Restons encore un peu avec Maurice Béjart. Regardez bien cette photo, là. Elle date de 1953. On y découvre deux danseurs portés par la grâce et, sans doute, l'amour. Il s'appelle Maurice Béjart. Elle s'appelle Asa Lanova. Ça vous rappelle quelque chose? Lui incarne Hamlet. Elle se glisse dans la peau d'Ophélie. C'est un sublime pas de deux, immortalisé par la photographie. L'art n'est rien sans la grâce de l'amour. Béjart est toujours parmi nous. Quant à Asa Lanova — il serait temps que cela se sache ! —, elle écrit des livres magnifiques. Revenons un peu en arrière…
Asa Lanova et Maurice Béjart, dans le pas de deux de Hamlet et Ophélie (1953)
Sous le beau titre de La Gazelle tartare (publié il y a quelques années par Bernard Campiche), Asa Lanova explore son passé.

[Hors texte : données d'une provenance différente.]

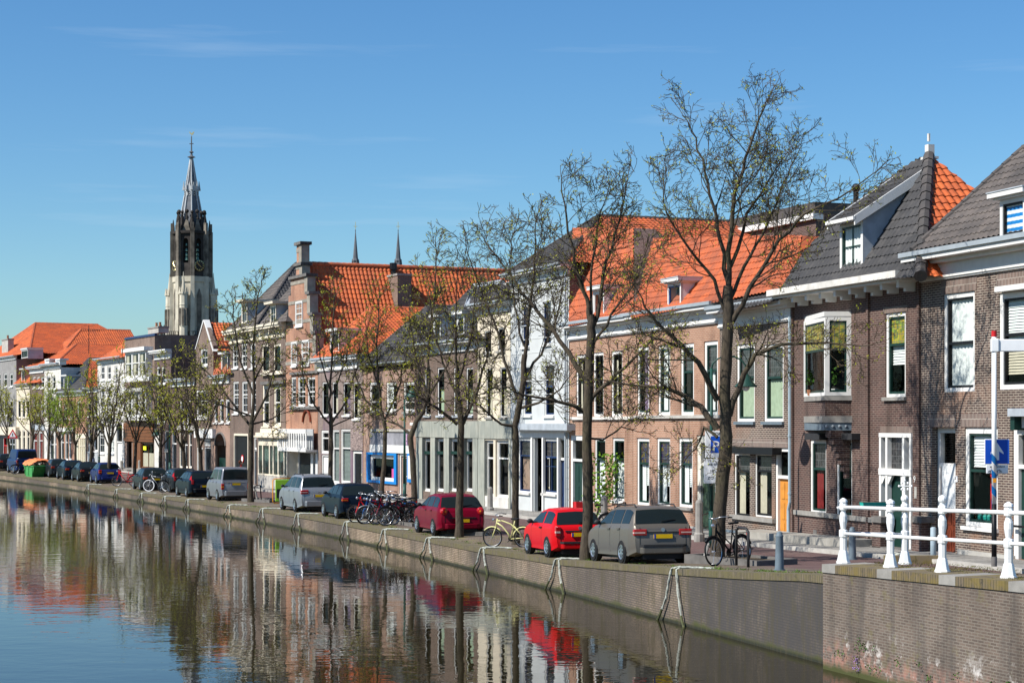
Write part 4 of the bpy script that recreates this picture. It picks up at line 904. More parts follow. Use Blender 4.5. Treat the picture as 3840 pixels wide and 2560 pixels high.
# H10: stepped gable
h = House(1072, 1192, 'old stepped gable house of orange brick with a long orange roof running back', 'brick_orange', (1130, 1400), depth=17)
W, zt = h.W, h.zt
def gz_(y): return h.px(1130, y)[1]
levels = [(1400, 1335, 1.0), (1335, 1250, .90), (1250, 1180, .76), (1180, 1100, .60), (1100, 1032, .46), (1032, 986, .40), (986, 908, .3)]
m = MB(); cs = MB(); cd = MB(); uc = h.px(1122, 1000)[0]
wl_, wr_ = uc, W - uc
for y0, y1, f in levels:
    a, b = uc - min(uc - .02, wr_ * f), uc + wr_ * f
    if f < .45: a = uc - .6; b = uc + .6
    if f < .35: a = uc - .5; b = uc + .5
    m.box(a, b, 0, .45, gz_(y0), gz_(y1)); q = .55 if f > .4 else .5
    cs.box(b - q, b + .02, -.03, .48, gz_(y0), gz_(y1) - .14); cd.box(b - q - .1, b + .12, -.12, .57, gz_(y1) - .14, gz_(y1) + .03)
    if f < .5: cd.box(a - .12, b + .12, -.14, .6, gz_(y1) - .14, gz_(y1) + .04)
    cs.box(a, b - q, -.03, .05, gz_(lerp(y0, y1, .55)), gz_(lerp(y0, y1, .55)) + .2)
m.build('stepped_gable', 'brick_orange', h.o); cs.build('gable_stones', 'stone_block', h.o)
for i in range(0, len(cd.v), 8): MB().add(cd.v[i:i + 8], cd.f[:6]).build('gable_coping', 'stone_dark', h.o)
def gwin(*r, **k): h.win(*r, hole=False, v=-.02, sash='white', fw=.09, sill='white', **k)
gwin(1110, 1130, 1136, 1222, tr=.5, bars=(2, 4)); gwin(1134, 1275, 1161, 1368, tr=.5, bars=(2, 4)); gwin(1094, 1282, 1115, 1372, tr=.5, bars=(2, 4))
for x0, x1 in ((1092, 1110), (1117, 1145), (1153, 1182)): h.win(x0, 1413, x1, 1523, sash='white', tr=.5, fw=.09, bars=(2, 3), sill='white')
h.pbox('moulding', 1085, 1525, 1190, 1535, -.16, .02, 'stone_dark'); h.pbox('moulding', 1085, 1392, 1190, 1402, -.12, .02, 'stone_dark')
u, z = h.px(1153, 1575); m = MB(); m.tube([(u + .75 * math.cos(R(a)), -.05, z - .25 + .85 * math.sin(R(a))) for a in range(10, 171, 20)], .08, 6); m.build('arch_relief', 'red_wood', h.o)
u0, u1, z0, z1 = h.rect(1086, 1608, 1192, 1684); m = MB(); m.box(u0, u1, -.75, -.7, z1 - .25, z1); m.box(u0, u1, -.75, -.7, z0, z0 + .12); n = 12
for i in range(n + 1):
    x = lerp(u0, u1, i / n); m.box(x - .09, x + .09, -.75, -.7, z0 + .12, z1 - .25); m.prism([(x - .15, -.745, z0 + .1), (x + .15, -.745, z0 + .1), (x + .14, -.745, z0 + .55), (x - .14, -.745, z0 + .55)], (0, .04, 0))
m.box(u0, u1, -.75, .02, z0 - .12, z0); c = m.build('canopy', 'white', h.o); MB().box(u0, u1, -.3, -.25, z0, z1).build('canopy_back', 'lead_white', c)
h.holes.append((*h.rect(1096, 1700, 1190, 1800)[:2], 0, h.px(1140, 1693)[1])); m = MB()
for x in (1094, 1112, 1166, 1184): r = h.rect(x, 1693, x + 8, 1830); m.box(r[0], r[1], -.02, .1, 0, r[3])
m.box(*h.rect(1094, 1688, 1192, 1697)[:2], -.02, .1, h.px(1140, 1697)[1], h.px(1140, 1686)[1]); m.box(*h.rect(1112, 1788, 1170, 1792)[:2], -.02, .1, 0, .5); sf = m.build('shop_front', 'white', h.o)
r = h.rect(1118, 1697, 1166, 1790); MB().box(r[0], r[1], .08, .1, .5, r[3]).build('pane', 'car_glass', sf)
for x0, x1 in ((1101, 1112), (1175, 1185)): r = h.rect(x0, 1697, x1, 1830); MB().box(r[0], r[1], .1, .14, 0, r[3]).build('shop_door', 'black', h.o)
h.finish(); ze = h.px(1130, 1345)[1]; un, zr = h.px(1155, 1003, .8); rp = [(W + .05, .45, ze), (W + .05, 17, ze), (uc, 17, zr), (uc, .45, zr)]
zr = h.pxu(1150, 1003, uc)[1] if 0 else h.px(1156, 1004, 1.4)[1]
m = MB(); tiles(m, [(W + .1, .45, ze), (W + .1, 17, ze), (uc, 17, zr), (uc, .45, zr)], 0, tw=.26, th=.36, amp=.045); tiles(m, [(-.1, 17, ze), (-.1, .45, ze), (uc, .45, zr), (uc, 17, zr)], 0); m.quad((-.1, 17, ze), (W + .1, 17, ze), (uc, 17, zr), mi=0); o = m.build('roof', 'tile_orange', h.o); rm = MB(); ridge(rm, (uc, .45, zr + .04), (uc, 17, zr + .04), r=.13); rm.build('ridge_tiles', 'ridge_orange', o)

# H11: tall brown house with cream cornice
h = House(862, 1071, 'tall brown brick house with a dark hip roof two dormers and a cream bay shopfront', 'brick_brown', (960, 1275), depth=10)
for x0, x1 in ((872, 893), (905, 926), (938, 958)): h.win(x0, 1288, x1, 1380, sash='white', tr=.5, fw=.09, bars=(2, 4), sill='white'); h.win(x0 + 2, 1430, x1 + 2, 1550, sash='white', tr=.4, fw=.09, bars=(2, 4), sill='white')
for x0, x1 in ((982, 1010), (1025, 1053)): h.win(x0, 1288, x1, 1398, fr='cream', sash='black', tr=.5, fw=.18, sill='cream'); h.win(x0 + 2, 1443, x1, 1598, fr='cream', sash='white', tr=.4, fw=.2, sill='cream')
h.pbox('oriel_ledge', 975, 1398, 1060, 1405, -.2, .02, 'cream'); h.pbox('oriel_cornice', 975, 1428, 1060, 1440, -.22, .02, 'stone_dark')
u0, u1, z0, z1 = h.rect(878, 1633, 931, 1815); h.holes.append((u0, u1, 0.02, z1)); m = MB(); m.box(u0, u0 + .12, -.02, .1, 0, z1); m.box(u1 - .12, u1, -.02, .1, 0, z1); m.box(u0, u1, -.02, .1, z1, z1 + .14); g = m.build('garage_frame', 'cream', h.o); MB().box(u0 + .12, u1 - .12, .1, .15, 0, z1).build('garage_door', 'black', h.o)
u, z = h.px(905, 1720); M_ = Matrix.Translation((u, .08, z)) @ Matrix.Rotation(R(90), 4, 'X'); m = MB(); m.lathe([(.28, 0), (.28, .02)], 16, M=M_); s_ = m.build('no_entry_sign', 'red', h.o); m = MB(); m.lathe([(.19, .021), (.19, .026)], 16, M=M_); m.build('sign_face', 'sign_white', s_)
h.win(952, 1640, 962, 1685, sash='white', tr=None, fw=.06, sill=None); h.door(952, 1686, 963, 1815, leaf='black', tr=None, fw=.06)
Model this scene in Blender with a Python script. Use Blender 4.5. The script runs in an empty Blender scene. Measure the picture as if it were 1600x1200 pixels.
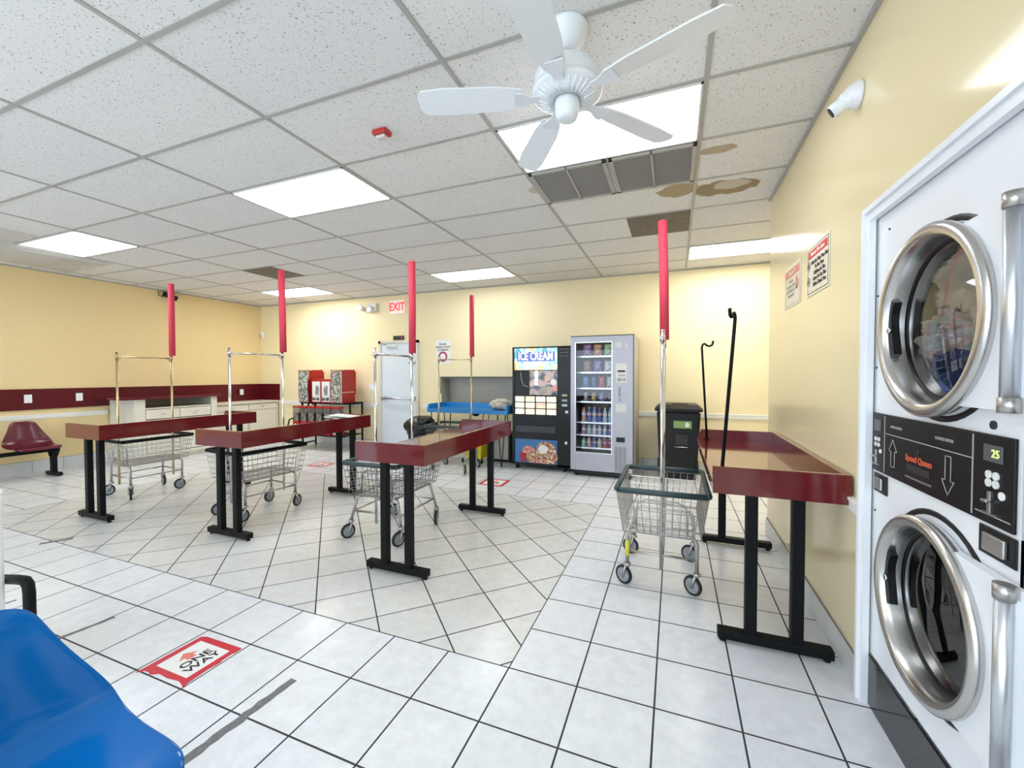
import bpy, bmesh, math, random
from mathutils import Vector, Matrix
random.seed(7)
PI = math.pi
scene = bpy.context.scene
COL = scene.collection

# ------------------------------------------------------------------ camera, world, exposure
CZ = 1.424            # eye height
H = 2.968             # ceiling height
XL, XR, YB, YF = -8.67, 0.785, 6.62, -4.6   # left wall, right wall, back wall, front wall
YC, XA = 4.27, 2.7    # corner where the right wall ends, alcove right wall
f_px, yaw, pit, roll = 645.82, -.374, -.023, -.0016
fw = Vector((math.sin(yaw)*math.cos(pit), math.cos(yaw)*math.cos(pit), math.sin(pit)))
r0 = Vector((math.cos(yaw), -math.sin(yaw), 0)); u0 = r0.cross(fw)
rr = math.cos(roll)*r0 + math.sin(roll)*u0
uu = -math.sin(roll)*r0 + math.cos(roll)*u0
cam_d = bpy.data.cameras.new('camera'); cam = bpy.data.objects.new('camera', cam_d); COL.objects.link(cam)
cam_d.sensor_width = 36; cam_d.lens = f_px/1600*36; cam_d.clip_start = .05
M = Matrix((rr, uu, -fw)).transposed().to_4x4(); M.translation = Vector((0, 0, CZ))
cam.matrix_world = M
scene.camera = cam
w = bpy.data.worlds.new('world'); scene.world = w; w.use_nodes = True
w.node_tree.nodes['Background'].inputs[0].default_value = (.72, .85, 1, 1)
w.node_tree.nodes['Background'].inputs[1].default_value = 1.0
scene.view_settings.view_transform = 'Standard'; scene.view_settings.look = 'None'
scene.view_settings.gamma = 1; scene.view_settings.use_curve_mapping = False
scene.view_settings.exposure = 0.26
LAMP = 8.2            # ceiling lamp panels
DAY = 270             # daylight through the shop front
sun = bpy.data.lights.new('shopfront_daylight', 'AREA'); sun.shape = 'RECTANGLE'; sun.size = 8.6; sun.size_y = 2.1
sun.energy = DAY; sun.color = (.72, .86, 1)
so = bpy.data.objects.new('shopfront_daylight', sun); COL.objects.link(so)
so.location = (-3.9, YF-.15, 1.45); so.rotation_euler = (PI/2+math.radians(26), 0, 0)   # -Z of lamp points +Y into the room

# ------------------------------------------------------------------ materials
def mat(name, col, rough=.5, metal=0, var=.04, vscale=8, bump=0, bscale=60, spec=.5, trans=0, emit=None, es=0, coat=0, alpha=1):
    m = bpy.data.materials.new(name); m.use_nodes = True; nt = m.node_tree; N = nt.nodes; L = nt.links
    b = N['Principled BSDF']
    b.inputs['Roughness'].default_value = rough; b.inputs['Metallic'].default_value = metal
    b.inputs['Specular IOR Level'].default_value = spec
    b.inputs['Transmission Weight'].default_value = trans; b.inputs['Coat Weight'].default_value = coat; b.inputs['Coat Roughness'].default_value = .05
    b.inputs['Alpha'].default_value = alpha
    c = (*col, 1)
    tc = N.new('ShaderNodeTexCoord')
    if var:
        n = N.new('ShaderNodeTexNoise'); n.inputs['Scale'].default_value = vscale; n.inputs['Detail'].default_value = 3
        L.new(tc.outputs['Object'], n.inputs['Vector'])
        mx = N.new('ShaderNodeMix'); mx.data_type = 'RGBA'
        mx.inputs[6].default_value = tuple(x*(1-var) for x in col)+(1,)
        mx.inputs[7].default_value = tuple(min(1, x*(1+var)) for x in col)+(1,)
        L.new(n.outputs['Fac'], mx.inputs[0]); L.new(mx.outputs[2], b.inputs['Base Color'])
    else:
        b.inputs['Base Color'].default_value = c
    if bump:
        n2 = N.new('ShaderNodeTexNoise'); n2.inputs['Scale'].default_value = bscale; n2.inputs['Detail'].default_value = 3
        L.new(tc.outputs['Object'], n2.inputs['Vector'])
        bp = N.new('ShaderNodeBump'); bp.inputs['Strength'].default_value = bump; bp.inputs['Distance'].default_value = .01
        L.new(n2.outputs['Fac'], bp.inputs['Height']); L.new(bp.outputs['Normal'], b.inputs['Normal'])
    if emit:
        b.inputs['Emission Color'].default_value = (*emit, 1); b.inputs['Emission Strength'].default_value = es
    return m

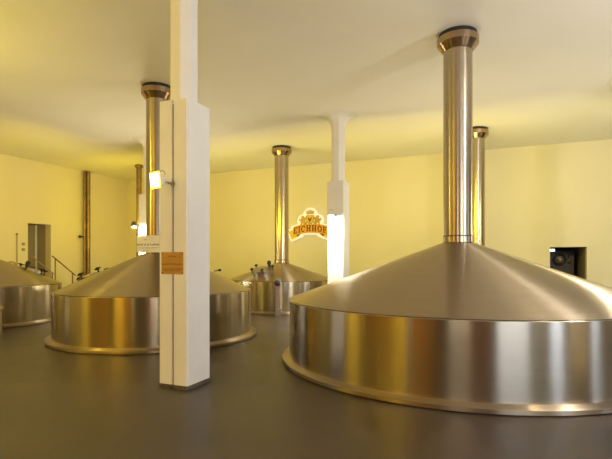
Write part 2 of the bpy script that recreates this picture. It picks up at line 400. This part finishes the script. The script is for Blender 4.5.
# access stairs with handrails
t = thing('access_stairs', 'steel access stairs with two sloping handrails, in front of the doorway', 'stairs', W(-15.28, 11.83), -TH)
hw = .53; run = 1.15; Hh = .84
bm = bmesh.new(); box(bm, -hw+.03, hw-.03, -.95, 0, Hh-.05, Hh); finish('landing', bm, M['dsteel'], t)
for k in range(3):
    bm = bmesh.new(); z = Hh*(3-k)/4; y = run*(k+.15)/4
    box(bm, -hw+.03, hw-.03, y, y+.28, z-.035, z); finish('step', bm, M['dsteel'], t)
for s in (-1, 1):
    bm = bmesh.new(); prism(bm, [(0, Hh), (run, .0), (run-.22, 0), (0, Hh-.18)], -.02, .02)
    bmesh.ops.transform(bm, matrix=Matrix.Translation((s*(hw-.02), 0, 0)) @ Matrix.Rotation(math.pi/2, 4, 'Z'), verts=bm.verts[:]); finish('stringer', bm, M['dsteel'], t)
    for y in (-.92, -.05):
        bm = bmesh.new(); box(bm, s*(hw-.02)-.025, s*(hw-.02)+.025, y-.025, y+.025, 0, Hh-.05); finish('leg', bm, M['dsteel'], t)
    for y in (.12, .85):
        zz = Hh*(1-y/run); bm = bmesh.new(); tube(bm, [(s*hw, y, zz-.1), (s*hw, y, 1.743-.735*y)], .022, 8); finish('post', bm, M['bronze'], t)
    bm = bmesh.new(); tube(bm, [(s*hw, 0, 1.743), (s*hw, .98, 1.02)], .024 if s > 0 else .018, 8)
    finish('handrail', bm, M['bronze'] if s > 0 else M['jamb'], t)

# ------------------------------------------------------------------ machinery in the back opening
t = thing('pump_unit', 'dark pump unit with round handwheel inside the back doorway', 'machine', W(2.0, 18.2), -TH)
bm = bmesh.new(); box(bm, -.55, .42, -.1, .5, 0, 1.9); box(bm, -.2, .3, -.18, -.1, .2, 1.4); finish('cabinet', bm, M['machine'], t)
bm = bmesh.new(); cx, cz = -.02, 1.62
for k in range(28):
    a0, a1 = 2*math.pi*k/28, 2*math.pi*(k+1)/28
    tube(bm, [(cx+.17*math.cos(a0), -.25, cz+.17*math.sin(a0)), (cx+.17*math.cos(a1), -.25, cz+.17*math.sin(a1))], .03, 8)
finish('handwheel', bm, M['dark'], t, 50)
bm = bmesh.new(); lathe(bm, [(.13, 0), (.13, .05), (.06, .07), (.05, .13), (.02, .13)], 24, Matrix.Translation((cx, -.18, cz)) @ Matrix.Rotation(math.pi/2, 4, 'X') @ Matrix.Translation((0, 0, -.05)), True, True); finish('hub', bm, M['machine2'], t, 40)
for zz, xx in ((1.0, .2), (1.75, .28)):
    bm = bmesh.new(); tube(bm, [(xx, -.11, zz-.25), (xx, -.2, zz-.2), (xx, -.2, zz), (xx+.08, -.11, zz+.02)], .03, 8); finish('pipe', bm, M['machine2'], t, 40)
bm = bmesh.new(); box(bm, -.1, .12, -.02, .02, -.035, .035)
o = finish('tube_lamp', bm, M['tube']); o.location = W(1.66, 17.6, 1.93); o.rotation_euler = (0, 0, -TH)
tag(o, 'short white lit tube lamp in the top left corner of the back doorway', 'lamp')
bm = bmesh.new(); tube(bm, [(0, 0, .03), (0, 0, .568)], .01, 6); finish('hanger', bm, M['dark'], o)

# ------------------------------------------------------------------ paper notice and plaque on the near column
def strokes(name, m, parent, x0, x1, zc, hgt, y, words, wgt):
    """irregular letter-like marks laid out in words (fractions of the line)"""
    for a, b in words:
        bm = bmesh.new(); xs = x0+(x1-x0)*a
        x = x0+(x1-x0)*a; xe = x0+(x1-x0)*b
        while x < xe:
            w = random.uniform(.45, .8)*hgt; k = random.choice('ltoe')
            up = 1.0 if k in 'lt' else .68
            box(bm, x, x+wgt*hgt, y-.0006, y, zc, zc+hgt*up)
            if k != 'l' and x+w < xe+.3*hgt:
                box(bm, x, x+w*.8, y-.0006, y, zc+hgt*.55*(up if k != 't' else 1), zc+hgt*(.55+.16)*(up if k != 't' else 1))
                if k in 'oe': box(bm, x, x+w*.8, y-.0006, y, zc, zc+hgt*.14)
                if k == 'o': box(bm, x+w*.8-wgt*hgt, x+w*.8, y-.0006, y, zc, zc+hgt*.66)
            x += w+.22*hgt
        box(bm, xs, x-.22*hgt, y-.0002, y, zc+hgt*.28, zc+hgt*.36)
        finish(name, bm, m, parent)
t = thing('paper_notice', 'white landscape paper notice projecting from the left edge of the near column', 'sign', W(-3.95, 4.70, 1.70), -TH)
bm = bmesh.new(); box(bm, -.372, -.002, -.004, .0, 0, .213); finish('sheet', bm, M['paper'], t)
strokes('heading_text', M['ink'], t, -.365, -.01, .085, .026, -.0042, [(0, .27), (.33, .42), (.47, .55), (.61, .99)], .24)
strokes('small_text', M['inkgreen'], t, -.345, -.02, .05, .016, -.0042, [(0, .3), (.34, .6), (.65, .98)], .2)
strokes('small_text', M['inkgreen'], t, -.26, -.16, .02, .01, -.0042, [(0, .4), (.5, .95)], .2)
strokes('letterhead', M['slot'], t, -.26, -.17, .155, .018, -.0042, [(0, .7)], .18)
bm = bmesh.new(); box(bm, -.374, .012, .0, .004, -.002, .215); finish('holder', bm, M['frame'], t)

t = thing('plaque', 'brown metal plaque with four corner screws on the near column', 'plaque', W(-3.748, 4.70, 1.42), -TH)
bm = bmesh.new(); box(bm, -.17, .17, -.014, 0, 0, .28); bmesh.ops.bevel(bm, geom=bm.edges[:], offset=.003, segments=1, affect='EDGES'); finish('plate', bm, M['plate'], t)
EN = M['engrave']
strokes('engraved_text', EN, t, -.06, .05, .215, .022, -.0142, [(0, 1)], .24)
strokes('engraved_text', EN, t, -.16, .15, .12, .024, -.0142, [(0, .4), (.44, .6), (.64, 1)], .26)
strokes('engraved_text', EN, t, -.15, .15, .062, .014, -.0142, [(0, .25), (.3, .6), (.65, 1)], .24)
strokes('engraved_text', EN, t, -.11, .11, .04, .014, -.0142, [(0, .35), (.4, .7), (.75, 1)], .24)
for sx in (-.15, .15):
    for sz in (.022, .258):
        bm = bmesh.new(); lathe(bm, [(.009, 0), (.008, .004), (.002, .006)], 12, Matrix.Translation((sx, -.014, sz)) @ Matrix.Rotation(math.pi/2, 4, 'X'), True); finish('screw', bm, M['engrave'], t)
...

Délaissant le roman, la narratrice s’aventure dans le labyrinthe des souvenirs et des songes. Elle qui se croyait insensible et stérile retombe sous le charme de « Satan » qui a illuminé et terrifié son adolescence. « Tout me revenait en mémoire, tel un ruban de feu qui se déroulait impitoyablement devant moi: mes fuites restées inexplicables, Deauville et son théâtre, Monte Carlo et ses palmiers léthéens, mon impuissance à vivre depuis l’enfance, et surtout, l’amour perdu, et, sans doute, renoué dans ma seule imagination. » Ce retour au passé – à la lumière noire de l’amour – va ramener la narratrice vers le jardin de son enfance, source inépuisable d’émerveillement. Jardin rêvé des étreintes amoureuses (mais ont-elles vraiment eu lieu?) et terre de la dernière demeure. C’est sur cette image, à la fois nostalgique et rassurante, que s’achève le beau récit d’Asa Lanova, qui tient de l'exorcisme et de la célébration mystique. Une réussite.
Il faut relire ce livre étonnant, dense, magique, qui ressuscite la figure d'un Satan qui ressemble beaucoup à Maurice Béjart. Il parle d'amour impossible. Il parle d'elle et de lui. Il parle surtout de nous. Il faut le lire de toute urgence.